For instance, in Acts 4:36 we get the detail that Joseph, a Levite, sold a field:

Thus Joseph, who was also called by the apostles Barnabas (which means son of encouragement), a Levite, a native of Cyprus, sold a field that belonged to him and brought the money and laid it at the apostles’ feet.

Ok, whatever. If you know your Old Testament you might wonder why Joseph had land to sell because the Levites were not given land in the distribution to the tribes. So you can walk through some lines of reasoning to fill in the details. Maybe the Levites weren’t prohibited from buying land for themselves. Or Joseph, being from Cyprus, would not have owned land in Israel, but maybe the land he owned was in Cyprus.

Another example might be Paul not being ashamed of the gospel in Romans 1:16

For I am not ashamed of the gospel, for it is the power of God for salvation to everyone who believes, to the Jew first and also to the Greek. For in it the righteousness of God is revealed from faith for faith, as it is written, “The righteous shall live by faith.”

Maybe the gut reaction for a modern reader is, “Of course not. I’m not ashamed of the gospel. I know it’s my purpose to share my faith and make disciples.” And that’s fine. Yet given Paul’s education, the amount of suffering he’s been through for the name of Jesus, his need to spend 10 years reworking everything he knew about Judaism and the scriptures in order to land where he has on the expected Messiah, you would not be faulted for thinking it’s gotta be deeper than that.

The question you might ask is, “Why does Paul even have to note that he’s not ashamed of the gospel?” Could he have left this detail out and not changed the message to his audience? Paul doesn’t just add extraneous detail. It must mean something. In the passage he mentions Jew and Gentile. This is a touchy area for the Jews; you don’t associate with Gentiles. And if you’re familiar with Paul’s communications you know that the Jew-Gentile relationship, and the Gentile inclusion in God’s family, is foundational to how Paul understands the work of Jesus. In that case, perhaps he’s doubling down on not only not tiptoeing around the issue but raising it in the opening of his communication. Maybe there are other reasons he could be ashamed but isn’t. The gospel crescendos with the kingship and lordship of Jesus as opposed that of Caesar. Paul’s proclamation of the gospel undermines and subverts the government, the lordship of Caesar, and the gospel attached to Caesar, and Paul’s not ashamed to subvert this.

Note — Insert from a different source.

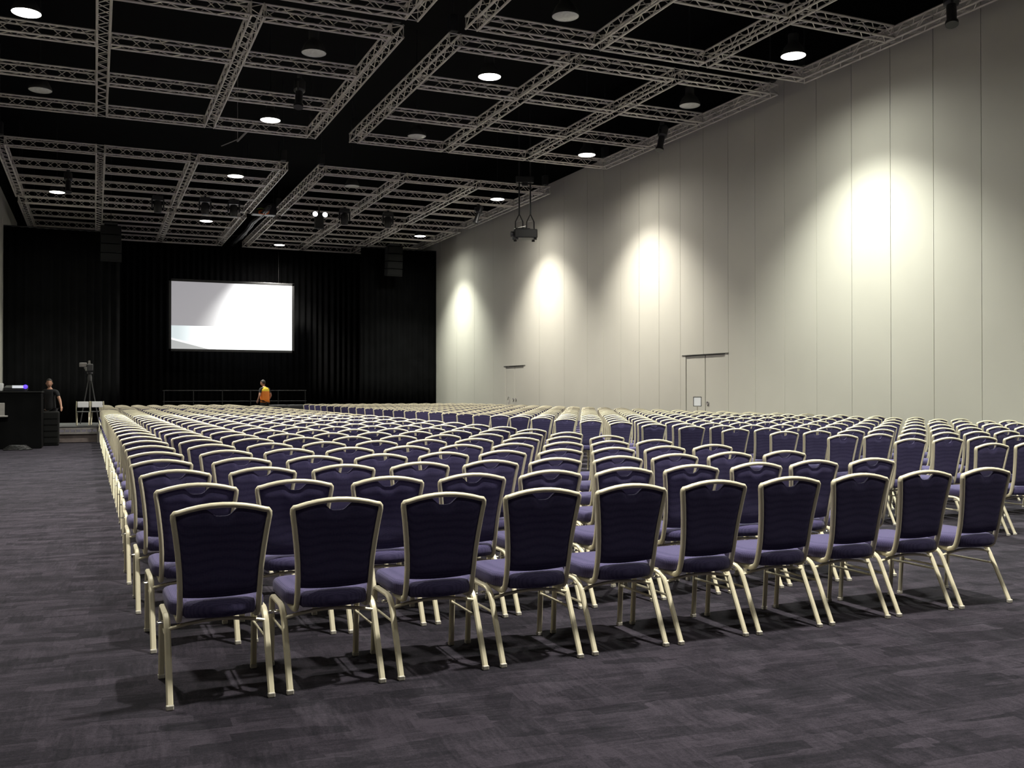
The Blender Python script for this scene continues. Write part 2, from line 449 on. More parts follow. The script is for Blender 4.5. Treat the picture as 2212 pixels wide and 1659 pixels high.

Asking questions of the bible will help you identify topics for further study in order to understand its context. That will help you get a better grasp of what your bible means, not just what it says.

Wrapping Up

Understanding the bible is difficult because we don’t live in the context of the original author and audience. These practices will help you start to get into their minds and that context. If you add these to your discipline of bible study you’ll open up more meaning in the bible you read.

* You can add the NET bible for free on YouVersion and other apps. With nearly 61,000 translator notes hyperlinked right in the text, it’s a super easy way to check what you’re hearing in a sermon in real time. You know, like the Bereans.